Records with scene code
+ + + +
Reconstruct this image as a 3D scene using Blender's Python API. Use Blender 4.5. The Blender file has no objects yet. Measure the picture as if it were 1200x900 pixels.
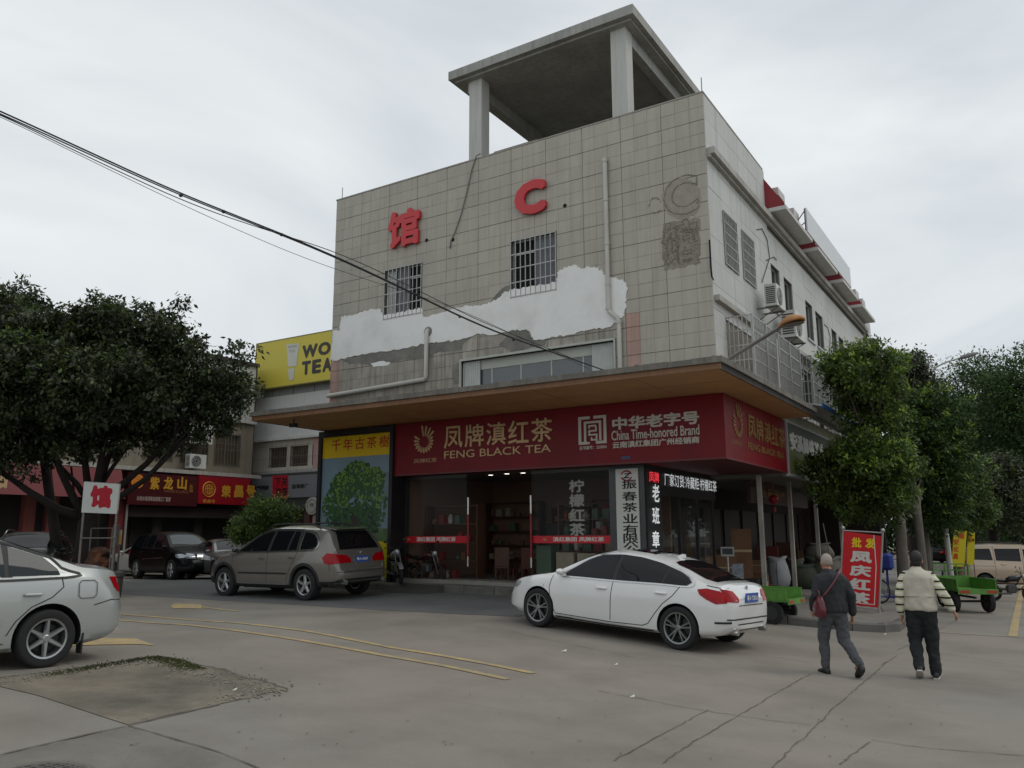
import bpy, bmesh, math, random
import numpy as np
from mathutils import Vector, Matrix, noise
from mathutils.bvhtree import BVHTree
random.seed(7)
sc = bpy.context.scene
col = sc.collection
R = math.radians
# ---------------------------------------------------------------- camera
F_PX, PITCH, ROLL, YAW, EYE = 962.1, .1823, -.0037, .5641, 1.75
fwd = Vector((-math.sin(YAW)*math.cos(PITCH), math.cos(YAW)*math.cos(PITCH), math.sin(PITCH)))
rt = Vector((math.cos(YAW), math.sin(YAW), 0)); up = rt.cross(fwd)
r2 = rt*math.cos(ROLL)+up*math.sin(ROLL); u2 = up*math.cos(ROLL)-rt*math.sin(ROLL)
cam = bpy.data.objects.new('camera', bpy.data.cameras.new('camera')); col.objects.link(cam)
m = Matrix((r2, u2, -fwd)).transposed().to_4x4(); m.translation = (0, 0, EYE)
cam.matrix_world = m
cam.data.sensor_width = 36; cam.data.lens = F_PX/1200*36
cam.data.clip_start = .1; cam.data.clip_end = 3000
sc.camera = cam
# ---------------------------------------------------------------- daylight: overcast
SUN_EL, SUN_AZ = R(52), R(65)        # azimuth clockwise from +Y
w = bpy.data.worlds.new('World'); sc.world = w; w.use_nodes = True
nt = w.node_tree; nt.nodes.clear()
def wn(t, **k):
    n = nt.nodes.new(t)
    for a, b in k.items(): setattr(n, a, b)
    return n
sky = wn('ShaderNodeTexSky', sky_type='NISHITA', sun_disc=False, sun_elevation=SUN_EL, sun_rotation=SUN_AZ)
tc = wn('ShaderNodeTexCoord'); mp = wn('ShaderNodeMapping'); mp.inputs['Scale'].default_value = (1.2, 1.2, 3.2)
mp.inputs['Rotation'].default_value = (.1, .25, .6)
nz = wn('ShaderNodeTexNoise'); nz.inputs['Scale'].default_value = 1.25; nz.inputs['Detail'].default_value = 5; nz.inputs['Roughness'].default_value = .5
nz.inputs['Distortion'].default_value = .6
rp = wn('ShaderNodeValToRGB')
rp.color_ramp.elements[0].position = .33; rp.color_ramp.elements[0].color = (4.7, 5.15, 5.6, 1)
rp.color_ramp.elements[1].position = .66; rp.color_ramp.elements[1].color = (7.5, 7.8, 7.9, 1)
mx = wn('ShaderNodeMix', data_type='RGBA'); mx.inputs[0].default_value = .955
bg = wn('ShaderNodeBackground'); bg.inputs['Strength'].default_value = .1
ow = wn('ShaderNodeOutputWorld')
L = nt.links.new
L(tc.outputs['Generated'], mp.inputs[0]); L(mp.outputs[0], nz.inputs['Vector']); L(nz.outputs['Fac'], rp.inputs[0])
L(sky.outputs[0], mx.inputs[6]); L(rp.outputs[0], mx.inputs[7]); L(mx.outputs[2], bg.inputs[0]); L(bg.outputs[0], ow.inputs[0])
sl = bpy.data.lights.new('sun', 'SUN'); sl.energy = .6; sl.angle = R(25); sl.color = (1, .95, .88)
so = bpy.data.objects.new('sun', sl); col.objects.link(so)
sd = Vector((math.sin(SUN_AZ)*math.cos(SUN_EL), math.cos(SUN_AZ)*math.cos(SUN_EL), math.sin(SUN_EL)))
so.rotation_euler = sd.to_track_quat('Z', 'Y').to_euler(); so.location = (20, -10, 40)
sc.view_settings.view_transform = 'Standard'; sc.view_settings.look = 'None'
sc.view_settings.exposure = .2; sc.view_settings.gamma = 1
sc.cycles.max_bounces = 6; sc.cycles.diffuse_bounces = 3; sc.cycles.glossy_bounces = 3
sc.cycles.transparent_max_bounces = 12; sc.cycles.caustics_reflective = False; sc.cycles.caustics_refractive = False

# ---------------------------------------------------------------- rays of the calibrated photograph onto real planes
def ray(u, v): return fwd + r2*((u-600)/F_PX) - u2*((v-450)/F_PX)
CAM = Vector((0, 0, EYE))
def WY(u, v, y): d = ray(u, v); return CAM + d*(y/d.y)
def WX(u, v, x): d = ray(u, v); return CAM + d*(x/d.x)
def WZ(u, v, z): d = ray(u, v); return CAM + d*((z-EYE)/d.z)
CP = np.array([(-15,17,.34),(-10.5,17,.33),(-19,17,.34),(-6,17,.05),(-2.7,16.8,-.2),(-14.9,14.4,.24),(-17.9,14.3,.26),(-4.8,12.4,.02),(-7.6,12.8,.17),(-2.5,12.2,-.11),(-1.5,12.8,-.15),(-9.8,5.4,.29),(-27.5,19.4,.2),(-33,20,.2),(-25,30,.2),(-2.2,40,-.5),(-1.4,26.5,-.35),(-3,21,-.25),(-7,6,.12),(-6.4,3.6,.13),(-2,5,-.03),(2,8,-.15),(2,20,-.25),(4,40,-.5),(-30,5,.25),(-20,8,.25),(-5,-2,.1),(-3,32,-.4),(-10,10,.22),(-33,35,.2),(-20,25,.3),(-12,25,.25)], float)
_A = np.c_[np.ones(len(CP)), CP[:, :2]]
_c = np.linalg.lstsq(_A, CP[:, 2], rcond=None)[0]
_K = np.exp(-((CP[:, None, :2]-CP[None, :, :2])**2).sum(2)/50)
_w = np.linalg.solve(_K+.05*np.eye(len(CP)), CP[:, 2]-_A@_c)
def GZ(x, y):
    x = min(max(x, -34), 6); y = min(max(y, -4), 42)
    return float(_c[0]+_c[1]*x+_c[2]*y+(_w*np.exp(-((CP[:, 0]-x)**2+(CP[:, 1]-y)**2)/50)).sum())
def G(u, v, h=0):
    d = ray(u, v); z = 0
    for i in range(20):
        t = (z+h-EYE)/d.z; p = CAM+d*t; z = GZ(p.x, p.y)
    return Vector((p.x, p.y, z+h))
def at(u, dep, h=0.):
    "ground point seen in column u at depth dep"
    v = 640.
    for i in range(15):
        d = ray(u, v); p = CAM+d*dep; z = GZ(p.x, p.y)+h
        v -= (z-p.z)/dep*F_PX*.9
    return Vector((p.x, p.y, z))
def gslope(x, y):
    e = .8
    n = Vector((-(GZ(x+e, y)-GZ(x-e, y))/(2*e), -(GZ(x, y+e)-GZ(x, y-e))/(2*e), 1))
    return n.normalized()

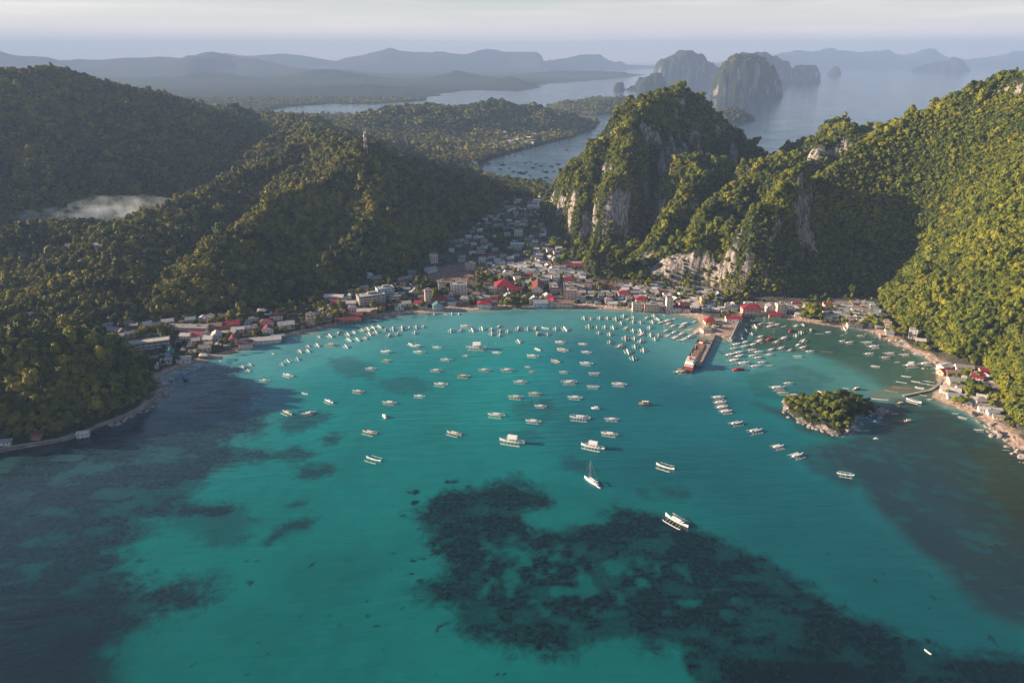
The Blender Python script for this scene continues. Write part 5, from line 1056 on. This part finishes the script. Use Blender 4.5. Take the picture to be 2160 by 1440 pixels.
+ + + +
→ WHAT YOU HAVE TO DO
Reproduce all of the entries word for word, skipping any pictures they hold.

→ FINISHED ANSWER
Reconstruct this image as a 3D scene using Blender's Python API. Use Blender 4.5. The Blender file has no objects yet. Measure the picture as if it were 1200x900 pixels.
import bpy, bmesh, math, random
import numpy as np
from mathutils import Vector, Matrix, noise
from mathutils.bvhtree import BVHTree
random.seed(7)
sc = bpy.context.scene
col = sc.collection
R = math.radians
# ---------------------------------------------------------------- camera
F_PX, PITCH, ROLL, YAW, EYE = 962.1, .1823, -.0037, .5641, 1.75
fwd = Vector((-math.sin(YAW)*math.cos(PITCH), math.cos(YAW)*math.cos(PITCH), math.sin(PITCH)))
rt = Vector((math.cos(YAW), math.sin(YAW), 0)); up = rt.cross(fwd)
r2 = rt*math.cos(ROLL)+up*math.sin(ROLL); u2 = up*math.cos(ROLL)-rt*math.sin(ROLL)
cam = bpy.data.objects.new('camera', bpy.data.cameras.new('camera')); col.objects.link(cam)
m = Matrix((r2, u2, -fwd)).transposed().to_4x4(); m.translation = (0, 0, EYE)
cam.matrix_world = m
cam.data.sensor_width = 36; cam.data.lens = F_PX/1200*36
cam.data.clip_start = .1; cam.data.clip_end = 3000
sc.camera = cam
# ---------------------------------------------------------------- daylight: overcast
SUN_EL, SUN_AZ = R(52), R(65)        # azimuth clockwise from +Y
w = bpy.data.worlds.new('World'); sc.world = w; w.use_nodes = True
nt = w.node_tree; nt.nodes.clear()
def wn(t, **k):
    n = nt.nodes.new(t)
    for a, b in k.items(): setattr(n, a, b)
    return n
sky = wn('ShaderNodeTexSky', sky_type='NISHITA', sun_disc=False, sun_elevation=SUN_EL, sun_rotation=SUN_AZ)
tc = wn('ShaderNodeTexCoord'); mp = wn('ShaderNodeMapping'); mp.inputs['Scale'].default_value = (1.2, 1.2, 3.2)
mp.inputs['Rotation'].default_value = (.1, .25, .6)
nz = wn('ShaderNodeTexNoise'); nz.inputs['Scale'].default_value = 1.25; nz.inputs['Detail'].default_value = 5; nz.inputs['Roughness'].default_value = .5
nz.inputs['Distortion'].default_value = .6
rp = wn('ShaderNodeValToRGB')
rp.color_ramp.elements[0].position = .33; rp.color_ramp.elements[0].color = (4.7, 5.15, 5.6, 1)
rp.color_ramp.elements[1].position = .66; rp.color_ramp.elements[1].color = (7.5, 7.8, 7.9, 1)
mx = wn('ShaderNodeMix', data_type='RGBA'); mx.inputs[0].default_value = .955
bg = wn('ShaderNodeBackground'); bg.inputs['Strength'].default_value = .1
ow = wn('ShaderNodeOutputWorld')
L = nt.links.new
L(tc.outputs['Generated'], mp.inputs[0]); L(mp.outputs[0], nz.inputs['Vector']); L(nz.outputs['Fac'], rp.inputs[0])
L(sky.outputs[0], mx.inputs[6]); L(rp.outputs[0], mx.inputs[7]); L(mx.outputs[2], bg.inputs[0]); L(bg.outputs[0], ow.inputs[0])
sl = bpy.data.lights.new('sun', 'SUN'); sl.energy = .6; sl.angle = R(25); sl.color = (1, .95, .88)
so = bpy.data.objects.new('sun', sl); col.objects.link(so)
sd = Vector((math.sin(SUN_AZ)*math.cos(SUN_EL), math.cos(SUN_AZ)*math.cos(SUN_EL), math.sin(SUN_EL)))
so.rotation_euler = sd.to_track_quat('Z', 'Y').to_euler(); so.location = (20, -10, 40)
sc.view_settings.view_transform = 'Standard'; sc.view_settings.look = 'None'
sc.view_settings.exposure = .2; sc.view_settings.gamma = 1
sc.cycles.max_bounces = 6; sc.cycles.diffuse_bounces = 3; sc.cycles.glossy_bounces = 3
sc.cycles.transparent_max_bounces = 12; sc.cycles.caustics_reflective = False; sc.cycles.caustics_refractive = False

# ---------------------------------------------------------------- rays of the calibrated photograph onto real planes
def ray(u, v): return fwd + r2*((u-600)/F_PX) - u2*((v-450)/F_PX)
CAM = Vector((0, 0, EYE))
def WY(u, v, y): d = ray(u, v); return CAM + d*(y/d.y)
def WX(u, v, x): d = ray(u, v); return CAM + d*(x/d.x)
def WZ(u, v, z): d = ray(u, v); return CAM + d*((z-EYE)/d.z)
CP = np.array([(-15,17,.34),(-10.5,17,.33),(-19,17,.34),(-6,17,.05),(-2.7,16.8,-.2),(-14.9,14.4,.24),(-17.9,14.3,.26),(-4.8,12.4,.02),(-7.6,12.8,.17),(-2.5,12.2,-.11),(-1.5,12.8,-.15),(-9.8,5.4,.29),(-27.5,19.4,.2),(-33,20,.2),(-25,30,.2),(-2.2,40,-.5),(-1.4,26.5,-.35),(-3,21,-.25),(-7,6,.12),(-6.4,3.6,.13),(-2,5,-.03),(2,8,-.15),(2,20,-.25),(4,40,-.5),(-30,5,.25),(-20,8,.25),(-5,-2,.1),(-3,32,-.4),(-10,10,.22),(-33,35,.2),(-20,25,.3),(-12,25,.25)], float)
_A = np.c_[np.ones(len(CP)), CP[:, :2]]
_c = np.linalg.lstsq(_A, CP[:, 2], rcond=None)[0]
_K = np.exp(-((CP[:, None, :2]-CP[None, :, :2])**2).sum(2)/50)
_w = np.linalg.solve(_K+.05*np.eye(len(CP)), CP[:, 2]-_A@_c)
def GZ(x, y):
    x = min(max(x, -34), 6); y = min(max(y, -4), 42)
    return float(_c[0]+_c[1]*x+_c[2]*y+(_w*np.exp(-((CP[:, 0]-x)**2+(CP[:, 1]-y)**2)/50)).sum())
def G(u, v, h=0):
    d = ray(u, v); z = 0
    for i in range(20):
        t = (z+h-EYE)/d.z; p = CAM+d*t; z = GZ(p.x, p.y)
    return Vector((p.x, p.y, z+h))
def at(u, dep, h=0.):
    "ground point seen in column u at depth dep"
    v = 640.
    for i in range(15):
        d = ray(u, v); p = CAM+d*dep; z = GZ(p.x, p.y)+h
        v -= (z-p.z)/dep*F_PX*.9
    return Vector((p.x, p.y, z))
def gslope(x, y):
    e = .8
    n = Vector((-(GZ(x+e, y)-GZ(x-e, y))/(2*e), -(GZ(x, y+e)-GZ(x, y-e))/(2*e), 1))
    return n.normalized()

The Blender Python script for this scene continues. Write part 5, from line 1056 on. This part finishes the script. Use Blender 4.5. Take the picture to be 2160 by 1440 pixels.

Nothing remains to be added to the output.